*Task prompt:* Return only the lines from the top of the data down to the one that holds "for k, (u, d, p, s)", both included, without any pictures.

*Source material:*

--------------------------------------------------

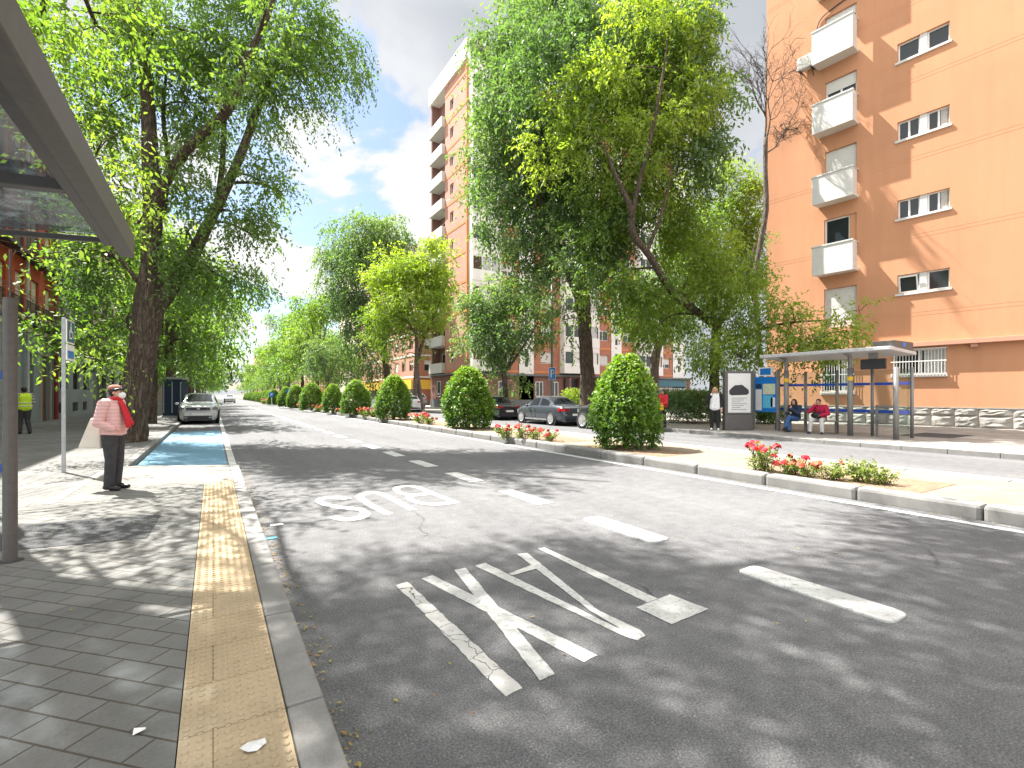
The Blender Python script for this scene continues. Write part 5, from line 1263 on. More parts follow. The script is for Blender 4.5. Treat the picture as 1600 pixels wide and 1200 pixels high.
bl = [(978, 12.75, 0, .91), (731, 20.2, 1, 1.0), (615, 27.4, 2, .98), (556, 33.5, 1, .95), (521, 38.5, 0, .85), (487, 44.5, 2, .98), (463, 50.5, 0, .92), (447, 56, 1, .95)] + [(428 - k * 4.1 + k * k * 0.06, 69 + k * 5.0, k % 3, .84) for k in range(14)]
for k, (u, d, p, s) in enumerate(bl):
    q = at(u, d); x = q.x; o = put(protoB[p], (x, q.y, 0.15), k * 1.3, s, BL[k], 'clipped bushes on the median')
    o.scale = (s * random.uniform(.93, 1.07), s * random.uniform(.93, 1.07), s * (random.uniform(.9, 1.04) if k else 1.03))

# --- rose plants on the median
def rose(seed, h, w, n, nf, mat='rose_red', leafy=1.0):
    r = np.random.default_rng(seed); root = thing('rose_bush', '', 'rose bush')
    st = MB(); P, D, L = [], [], []; tips = []
    for k in range(n):
        a = r.uniform(0, 6.28); q = w * r.uniform(.3, 1); hh = h * r.uniform(.45, 1.0)
        b = Vector((r.normal() * .08, r.normal() * .08, 0)); e = Vector((q * math.cos(a), q * math.sin(a), hh)); m = b.lerp(e, .5) + Vector((0, 0, .1 * h))
        st.tube([b, m, e], [.008, .006, .004], 5); tips.append(e)
        for j in range(int(11 * leafy)):
            t = r.uniform(.12, 1); p = b.lerp(m, t * 2) if t < .5 else m.lerp(e, t * 2 - 1)
            P.append(tuple(p)); D.append(tuple(norm(r.normal(size=3) + np.array([0, 0, .4])))); L.append(r.uniform(.08, .18))
    st.build('stem', MAT['stem'], root)
    V, Tn = leaf_arrays(np.array(P), np.array(D), np.array(L), 5, .052, .1, r, np.clip(r.normal(.6, .22, len(P)), 0, 1), .6, .9)
    leaf_mesh('foliage', V, Tn, MAT['leaf_rose'], root)
    tips.sort(key=lambda t: -t.z)
    fl = MB(); 
    for j in range(16):
        a = j * 2.4; e = .25 + .7 * j / 16; rr = .045 * (.3 + .7 * j / 16)
        c = Vector((rr * math.cos(a), rr * math.sin(a), .03 * (1 - j / 16)))
        o = Vector((math.cos(a) * e, math.sin(a) * e, 1 - e * .6)).normalized(); s_ = o.orthogonal().normalized() * .022; t_ = o.cross(s_).normalized() * .022
        fl.add([c - s_ - t_, c + s_ - t_, c + s_ + t_ + o * .006, c - s_ + t_], [(0, 1, 2, 3)])
    first = None
    for j in range(min(nf, len(tips))):
        if first is None: first = fl.build('blossom', MAT[mat], root); ob = first
        else: ob = first.copy(); COL.objects.link(ob); ob.parent = root
        ob.location = tips[j] + Vector((0, 0, .01)); ob.rotation_euler = (r.normal() * .4, r.normal() * .4, r.uniform(0, 6)); ob.scale = (float(r.uniform(1.0, 1.7)),) * 3
    return root
rp = [rose(71, .52, .38, 16, 9), rose(72, .38, .42, 14, 9), rose(73, .34, .36, 12, 2, 'rose_pink', 1.0), rose(74, .40, .40, 13, 10, 'rose_pink'), rose(75, .36, .34, 12, 0, 'rose_red', 1.2)]
spec = [(1190, 8.85, 0, .95, 'tallest rose bush with two large red heads, nearest flower bed left end'), (1232, 8.5, 1, .8, 'red rose bush beside the tallest one in the nearest flower bed'), (1262, 8.2, 3, .62, 'low coral rose bush in the middle of the nearest flower bed'), (1302, 7.95, 2, .8, 'thin rose bush with bare stems, nearest flower bed right half'), (1345, 7.75, 4, .95, 'flowerless pale rose bush in the nearest flower bed'), (1378, 7.55, 4, .7, 'flowerless low rose bush at the right end of the nearest flower bed'),
        (790, 15.6, 1, 1.05, 'red rose bush at the left end of the bed before the graphite car'), (815, 15.2, 0, .85, 'red rose bush in the middle of the bed before the graphite car'), (836, 15.0, 3, .9, 'coral rose bush in the bed before the graphite car'), (858, 14.6, 1, .8, 'red rose bush at the right end of the bed before the graphite car'),
        (655, 23.6, 3, 1.25, 'coral rose bush right of the rounded clipped bush'), (671, 22.8, 1, 1.1, 'red rose bush left of the tufted clipped bush'),
        (570, 30.4, 3, 1.4, 'coral rose bush right of the dark sided clipped bush'), (585, 30.0, 1, 1.4, 'red rose bush between the dark sided and rounded clipped bushes'), (597, 29.2, 3, 1.3, 'coral rose bush left of the rounded clipped bush'),
        (535, 36, 1, 1.3, 'red rose bush after the fifth clipped bush'), (508, 41, 3, 1.4, 'coral rose bush after the sixth clipped bush'), (498, 41.5, 1, 1.3, 'red rose bush left of the coral one after the sixth clipped bush'), (471, 47.5, 3, 1.3, 'coral rose bush after the seventh clipped bush'), (455, 53, 1, 1.3, 'red rose bush after the eighth clipped bush'), (420, 72, 3, 1.8, 'red rose bed plants by the first keep right sign'), (412, 78, 1, 1.8, 'red rose plants beyond the keep right sign')]
for k, (u, d, p, s, lab) in enumerate(spec):
    q = at(u, d); put(rp[p], (q.x, q.y, .16), k * .9, s, lab, 'rose bushes on the median')

# --- clipped hedges on the right pavement
def hedge(label, x0, x1, y0, y1, h, seed, leaf='leaf_lime', n=2600, size=.12):
    r = np.random.default_rng(seed); root = thing('hedge', label, 'hedge', ((x0 + x1) / 2, (y0 + y1) / 2, S))
    w, l = (x1 - x0) / 2, (y1 - y0) / 2
    P = np.stack([r.uniform(-w, w, n), r.uniform(-l, l, n), h * (.05 + .95 * r.uniform(0, 1, n) ** .6)], 1)
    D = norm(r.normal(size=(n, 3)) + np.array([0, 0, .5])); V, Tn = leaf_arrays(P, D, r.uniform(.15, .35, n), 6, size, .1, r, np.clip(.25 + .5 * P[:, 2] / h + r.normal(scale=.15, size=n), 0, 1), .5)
    leaf_mesh('foliage', V, Tn, MAT[leaf], root)
    st = MB()
    for k in range(8): st.tube([(r.uniform(-w, w) * .8, r.uniform(-l, l) * .8, -.02), (r.uniform(-w, w) * .8, r.uniform(-l, l) * .8, h * .7)], [.02, .008], 5)
    st.build('stem', MAT['stem'], root); return root
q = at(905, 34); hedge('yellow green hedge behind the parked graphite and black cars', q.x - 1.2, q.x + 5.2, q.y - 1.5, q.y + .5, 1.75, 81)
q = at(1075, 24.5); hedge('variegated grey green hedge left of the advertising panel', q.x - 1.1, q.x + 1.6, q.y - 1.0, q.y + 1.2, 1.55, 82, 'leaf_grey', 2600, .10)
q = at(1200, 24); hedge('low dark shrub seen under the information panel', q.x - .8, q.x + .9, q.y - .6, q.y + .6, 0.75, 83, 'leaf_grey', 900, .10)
# ------------------------------------------------------------------ street furniture
# near bus shelter (only its roof end, rear post and glass are in view)
X0, X1 = -2.35, -0.60; YE = 5.42; ZF, ZBk = 2.78, 2.68
NS = thing('bus_shelter', 'near bus shelter with dusty glass roof at the left edge', 'bus shelter', (-1.46, 5.73, S))
Tn_ = Matrix.Translation((1.46, -5.73, -S))
def zr(x): return ZBk + (ZF - ZBk) * (x - X0) / (X1 - X0)
def beam(mb, a, b, w, h):
    """box beam from a to b (top centre line), width w, height h"""
    a = Vector(a); b = Vector(b); d = (b - a).normalized(); n = d.cross(Vector((0, 0, 1))).normalized() * (w / 2); dn = Vector((0, 0, -h))
    v = [a - n, a + n, b + n, b - n]; v = [p + dn for p in v] + v
    mb.add(v, [(0, 1, 2, 3), (7, 6, 5, 4), (0, 4, 5, 1), (1, 5, 6, 2), (2, 6, 7, 3), (3, 7, 4, 0)], 0, Tn_)
mb = MB(); beam(mb, (X1 - .05, -3, zr(X1) + .16), (X1 - .05, YE + .04, zr(X1) + .16), 0.11, 0.20); mb.build('roof_edge_beam', MAT['shelter_metal'], NS, bevel=.012)
mb = MB(); beam(mb, (X1 - .155, -3, zr(X1) + .12), (X1 - .155, YE - .06, zr(X1) + .12), 0.085, 0.10); beam(mb, (X0, YE - .02, zr(X0) + .10), (X1 - .11, YE - .02, zr(X1) + .10), .04, .045); mb.build('roof_frame', MAT['shelter_dark'], NS, bevel=.006)
for y in (4.12, 2.72, 1.32, -.08, -1.5):
    mb = MB(); beam(mb, (X0, y, zr(X0) + .10), (X1 - .2, y, zr(X1) + .10), .09, .07); mb.build('roof_crossbar', MAT['shelter_dark'], NS, bevel=.006)
mb = MB(); mb.add([(X0, -3, zr(X0) + .105), (X1 - .20, -3, zr(X1) + .105), (X1 - .20, YE - .05, zr(X1) + .105), (X0, YE - .05, zr(X0) + .105)], [(0, 1, 2, 3)], 0, Tn_); mb.build('roof_panel', MAT['roof_glass'], NS)
mb = MB(); mb.tube([(0, 0, 0), (0, 0, 2.2)], .047, 20); mb.tube([(0, 0, 2.2), (0, 0, 2.215)], .044, 20); mb.build('post', MAT['shelter_metal'], NS, smooth=False)
mb = MB(); mb.tube([(0, 0, 2.21), (0, 0, 2.62)], .008, 8); mb.build('hanger_rod', MAT['shelter_dark'], NS)
mb = MB(); mb.box(-1.2, -.05, -.006, .006, .25, 2.15); g = mb.build('glass_panel', MAT['glass'], NS)
for z0_, z1_ in ((1.53, 1.60), (.75, .82)): MB().box(-1.2, -.05, -.009, -.0065, z0_, z1_).build('blue_strip', MAT['blue_strip'], g)
mb = MB(); mb.tube([(0, 0, -.01), (0, 0, .006)], .085, 20); mb.build('base_plate', MAT['shelter_dark'], NS)

# sign post with the disabled parking plate
q = gnd(99.5, 738, S); SP = thing('sign_post', 'thin galvanised post with a blue disabled parking plate behind the woman', 'sign post', q, R(-2))
hgt = (617 - 497) / 768 * 8.9 + CZ - S
MB().box(-.028, .028, -.02, .02, -.02, hgt + .0).build('pole', MAT['steel'], SP, bevel=.004)
a = MB().box(.034, .052, -.03, .46, hgt - .44, hgt - .02).build('sign_plate', MAT['sign_white'], SP)
MB().box(.0525, .0545, -.01, .44, hgt - .42, hgt - .04).build('blue_field', MAT['sign_teal'], a)
m = MB(); T_ = Matrix.Translation((.056, .2, hgt - .32))
m.add([(0, -.02, .2), (0, .03, .2), (0, .03, .26), (0, -.02, .26)], [(0, 1, 2, 3)], 0, T_); m.box(-.001, .001, -.03, .04, .08, .19, 0, T_); m.box(-.001, .001, .04, .13, .08, .10, 0, T_); m.box(-.001, .001, .11, .13, .0, .08, 0, T_); m.box(-.001, .001, .11, .17, -.01, .01, 0, T_); m.box(-.001, .001, -.09, -.06, .0, .12, 0, T_); m.box(-.001, .001, -.09, .06, -.04, -.01, 0, T_); m.build('wheelchair_symbol', MAT['sign_white'], a)
b_ = MB().box(.034, .052, -.03, .46, hgt - .76, hgt - .47).build('lower_plate', MAT['sign_white'], SP)
MB().box(.0525, .0545, .02, .40, hgt - .72, hgt - .58).build('blue_field', MAT['sign_blue'], b_)

# paired wooden stakes by the young tree
q = at(208, 17.4); r_ = thing('tree_stake', 'pair of brown wooden stakes right of the big trunk', 'stake', (q.x, q.y, S))
for dx, dy in ((-.10, 0), (.10, .05)): MB().tube([(dx, dy, -.02), (dx * .9, dy, 1.68)], [.055, .05], 8).build('stake', MAT['wood_stake'], r_)
MB().box(-.16, .16, -.07, -.055, .52, .58).build('tie', MAT['ink'], r_)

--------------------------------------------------

*Response for this exercise:*
The Blender Python script for this scene continues. Write part 5, from line 1263 on. More parts follow. The script is for Blender 4.5. Treat the picture as 1600 pixels wide and 1200 pixels high.
bl = [(978, 12.75, 0, .91), (731, 20.2, 1, 1.0), (615, 27.4, 2, .98), (556, 33.5, 1, .95), (521, 38.5, 0, .85), (487, 44.5, 2, .98), (463, 50.5, 0, .92), (447, 56, 1, .95)] + [(428 - k * 4.1 + k * k * 0.06, 69 + k * 5.0, k % 3, .84) for k in range(14)]
for k, (u, d, p, s) in enumerate(bl):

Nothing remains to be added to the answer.